- **Task**: Search the material for the string "More", then return every line where it is found.

- **3D scene scripts**:
------------------------------------
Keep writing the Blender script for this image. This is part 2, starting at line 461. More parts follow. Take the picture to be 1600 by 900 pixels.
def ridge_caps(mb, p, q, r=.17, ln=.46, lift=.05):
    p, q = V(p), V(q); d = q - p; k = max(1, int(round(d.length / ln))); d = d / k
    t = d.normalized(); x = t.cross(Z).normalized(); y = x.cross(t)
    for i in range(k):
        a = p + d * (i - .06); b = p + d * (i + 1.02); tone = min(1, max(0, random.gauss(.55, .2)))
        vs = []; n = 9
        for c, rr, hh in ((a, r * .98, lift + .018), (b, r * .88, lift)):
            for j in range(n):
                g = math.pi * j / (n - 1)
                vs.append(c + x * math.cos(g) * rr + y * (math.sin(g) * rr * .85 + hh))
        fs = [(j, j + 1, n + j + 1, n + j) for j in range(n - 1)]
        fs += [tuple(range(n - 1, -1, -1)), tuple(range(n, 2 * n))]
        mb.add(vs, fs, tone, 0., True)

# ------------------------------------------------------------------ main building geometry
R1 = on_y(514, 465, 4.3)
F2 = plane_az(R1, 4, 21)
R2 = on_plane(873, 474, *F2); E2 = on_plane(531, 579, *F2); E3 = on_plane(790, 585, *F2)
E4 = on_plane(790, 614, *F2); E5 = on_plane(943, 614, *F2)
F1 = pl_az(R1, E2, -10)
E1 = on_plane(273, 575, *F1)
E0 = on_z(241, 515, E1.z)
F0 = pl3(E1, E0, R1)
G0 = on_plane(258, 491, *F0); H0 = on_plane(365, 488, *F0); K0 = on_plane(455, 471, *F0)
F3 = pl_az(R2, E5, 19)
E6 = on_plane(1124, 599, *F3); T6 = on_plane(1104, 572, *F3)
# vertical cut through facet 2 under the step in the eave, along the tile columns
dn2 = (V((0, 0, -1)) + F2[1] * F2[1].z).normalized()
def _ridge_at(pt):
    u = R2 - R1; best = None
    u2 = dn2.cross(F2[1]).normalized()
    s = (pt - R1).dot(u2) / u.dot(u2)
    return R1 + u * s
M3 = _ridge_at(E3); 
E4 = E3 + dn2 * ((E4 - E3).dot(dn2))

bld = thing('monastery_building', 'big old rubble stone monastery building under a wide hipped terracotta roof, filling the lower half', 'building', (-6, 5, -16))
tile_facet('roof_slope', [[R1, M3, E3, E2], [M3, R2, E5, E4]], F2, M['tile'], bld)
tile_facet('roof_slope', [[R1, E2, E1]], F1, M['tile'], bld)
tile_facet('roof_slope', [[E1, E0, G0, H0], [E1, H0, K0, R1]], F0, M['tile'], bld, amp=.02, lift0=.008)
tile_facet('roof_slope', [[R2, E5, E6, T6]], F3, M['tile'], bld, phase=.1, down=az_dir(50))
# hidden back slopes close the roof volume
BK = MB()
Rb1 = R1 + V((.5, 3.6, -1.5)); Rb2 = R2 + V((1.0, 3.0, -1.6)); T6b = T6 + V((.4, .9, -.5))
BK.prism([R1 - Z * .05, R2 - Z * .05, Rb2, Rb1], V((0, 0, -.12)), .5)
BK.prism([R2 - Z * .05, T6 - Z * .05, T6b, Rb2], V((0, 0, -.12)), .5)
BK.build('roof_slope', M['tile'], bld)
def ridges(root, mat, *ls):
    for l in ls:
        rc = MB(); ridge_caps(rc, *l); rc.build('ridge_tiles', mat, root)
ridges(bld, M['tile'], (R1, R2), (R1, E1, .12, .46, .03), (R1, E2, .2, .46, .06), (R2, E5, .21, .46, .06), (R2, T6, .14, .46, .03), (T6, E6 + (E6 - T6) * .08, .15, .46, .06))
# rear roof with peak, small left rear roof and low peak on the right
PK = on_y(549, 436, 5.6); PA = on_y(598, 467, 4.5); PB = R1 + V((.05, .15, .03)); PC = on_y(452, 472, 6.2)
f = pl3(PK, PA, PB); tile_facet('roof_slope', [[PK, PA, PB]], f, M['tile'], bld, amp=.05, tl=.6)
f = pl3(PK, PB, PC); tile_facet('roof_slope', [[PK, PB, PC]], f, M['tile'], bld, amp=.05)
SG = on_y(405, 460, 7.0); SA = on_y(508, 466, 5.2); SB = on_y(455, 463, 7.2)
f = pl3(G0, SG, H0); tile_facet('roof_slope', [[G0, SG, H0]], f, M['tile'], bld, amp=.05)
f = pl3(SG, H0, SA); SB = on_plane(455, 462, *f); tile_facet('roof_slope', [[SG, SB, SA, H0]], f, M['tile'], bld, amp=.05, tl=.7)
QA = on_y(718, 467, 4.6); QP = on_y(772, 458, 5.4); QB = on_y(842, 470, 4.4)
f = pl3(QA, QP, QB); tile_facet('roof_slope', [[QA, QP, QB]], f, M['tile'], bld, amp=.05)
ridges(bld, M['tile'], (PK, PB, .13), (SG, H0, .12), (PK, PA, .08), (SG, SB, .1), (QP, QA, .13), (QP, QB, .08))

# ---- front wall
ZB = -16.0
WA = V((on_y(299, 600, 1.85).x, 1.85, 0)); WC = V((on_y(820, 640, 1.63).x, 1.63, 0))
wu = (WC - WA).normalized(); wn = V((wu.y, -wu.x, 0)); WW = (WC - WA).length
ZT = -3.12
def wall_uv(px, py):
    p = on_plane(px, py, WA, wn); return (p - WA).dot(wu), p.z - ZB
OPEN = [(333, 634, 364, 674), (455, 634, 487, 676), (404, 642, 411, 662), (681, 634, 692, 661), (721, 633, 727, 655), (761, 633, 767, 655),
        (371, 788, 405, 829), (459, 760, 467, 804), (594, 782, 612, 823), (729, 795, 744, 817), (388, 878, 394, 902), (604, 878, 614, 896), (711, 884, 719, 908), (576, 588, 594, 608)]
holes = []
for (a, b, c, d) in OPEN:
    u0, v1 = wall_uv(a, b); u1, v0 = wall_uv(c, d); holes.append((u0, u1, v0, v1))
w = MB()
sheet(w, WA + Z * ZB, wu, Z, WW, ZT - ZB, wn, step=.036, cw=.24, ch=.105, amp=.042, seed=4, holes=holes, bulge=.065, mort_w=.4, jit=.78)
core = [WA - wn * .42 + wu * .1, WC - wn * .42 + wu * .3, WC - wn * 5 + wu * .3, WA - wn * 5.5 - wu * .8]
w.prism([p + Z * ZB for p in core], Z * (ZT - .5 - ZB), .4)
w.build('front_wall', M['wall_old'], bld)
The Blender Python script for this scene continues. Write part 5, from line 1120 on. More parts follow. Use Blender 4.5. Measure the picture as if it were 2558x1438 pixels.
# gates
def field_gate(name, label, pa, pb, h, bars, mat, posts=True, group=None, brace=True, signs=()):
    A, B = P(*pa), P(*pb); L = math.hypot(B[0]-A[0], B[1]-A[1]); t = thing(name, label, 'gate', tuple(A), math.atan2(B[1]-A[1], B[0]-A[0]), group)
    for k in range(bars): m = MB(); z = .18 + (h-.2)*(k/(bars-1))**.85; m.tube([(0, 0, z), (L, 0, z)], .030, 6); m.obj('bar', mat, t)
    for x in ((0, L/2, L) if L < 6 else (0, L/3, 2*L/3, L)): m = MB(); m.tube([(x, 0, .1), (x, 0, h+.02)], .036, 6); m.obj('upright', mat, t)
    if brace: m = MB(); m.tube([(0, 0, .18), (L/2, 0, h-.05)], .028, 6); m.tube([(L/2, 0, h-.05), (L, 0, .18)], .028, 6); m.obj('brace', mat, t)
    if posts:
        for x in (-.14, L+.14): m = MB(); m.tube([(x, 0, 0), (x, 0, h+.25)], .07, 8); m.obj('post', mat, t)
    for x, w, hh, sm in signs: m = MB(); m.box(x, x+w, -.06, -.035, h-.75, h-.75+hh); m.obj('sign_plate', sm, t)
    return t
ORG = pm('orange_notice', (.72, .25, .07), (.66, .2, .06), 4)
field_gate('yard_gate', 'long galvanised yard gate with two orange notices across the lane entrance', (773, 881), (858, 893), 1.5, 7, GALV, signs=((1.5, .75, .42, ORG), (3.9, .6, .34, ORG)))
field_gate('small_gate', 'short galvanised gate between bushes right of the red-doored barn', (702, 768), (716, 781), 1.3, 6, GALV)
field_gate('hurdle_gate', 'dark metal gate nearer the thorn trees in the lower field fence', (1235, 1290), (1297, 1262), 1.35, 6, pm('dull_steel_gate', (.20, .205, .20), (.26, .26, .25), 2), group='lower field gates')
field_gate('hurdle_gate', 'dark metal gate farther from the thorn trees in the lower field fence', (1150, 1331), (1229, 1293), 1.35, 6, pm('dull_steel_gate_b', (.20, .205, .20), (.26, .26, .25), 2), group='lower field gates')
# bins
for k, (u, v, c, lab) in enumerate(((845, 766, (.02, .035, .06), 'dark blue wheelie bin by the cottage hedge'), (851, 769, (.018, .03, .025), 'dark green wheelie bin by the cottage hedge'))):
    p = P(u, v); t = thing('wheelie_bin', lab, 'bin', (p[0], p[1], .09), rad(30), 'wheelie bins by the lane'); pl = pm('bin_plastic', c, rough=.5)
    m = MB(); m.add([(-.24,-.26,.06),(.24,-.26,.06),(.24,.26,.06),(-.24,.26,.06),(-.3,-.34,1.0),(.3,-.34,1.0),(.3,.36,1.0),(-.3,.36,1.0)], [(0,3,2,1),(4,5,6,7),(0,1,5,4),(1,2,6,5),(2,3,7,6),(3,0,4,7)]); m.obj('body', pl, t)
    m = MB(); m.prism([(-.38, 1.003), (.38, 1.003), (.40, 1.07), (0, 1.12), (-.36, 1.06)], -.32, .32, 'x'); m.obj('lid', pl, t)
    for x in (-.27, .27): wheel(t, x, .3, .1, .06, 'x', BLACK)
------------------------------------
- **Answer in full**:
Keep writing the Blender script for this image. This is part 2, starting at line 461. More parts follow. Take the picture to be 1600 by 900 pixels.
The Blender Python script for this scene continues. Write part 5, from line 1120 on. More parts follow. Use Blender 4.5. Measure the picture as if it were 2558x1438 pixels.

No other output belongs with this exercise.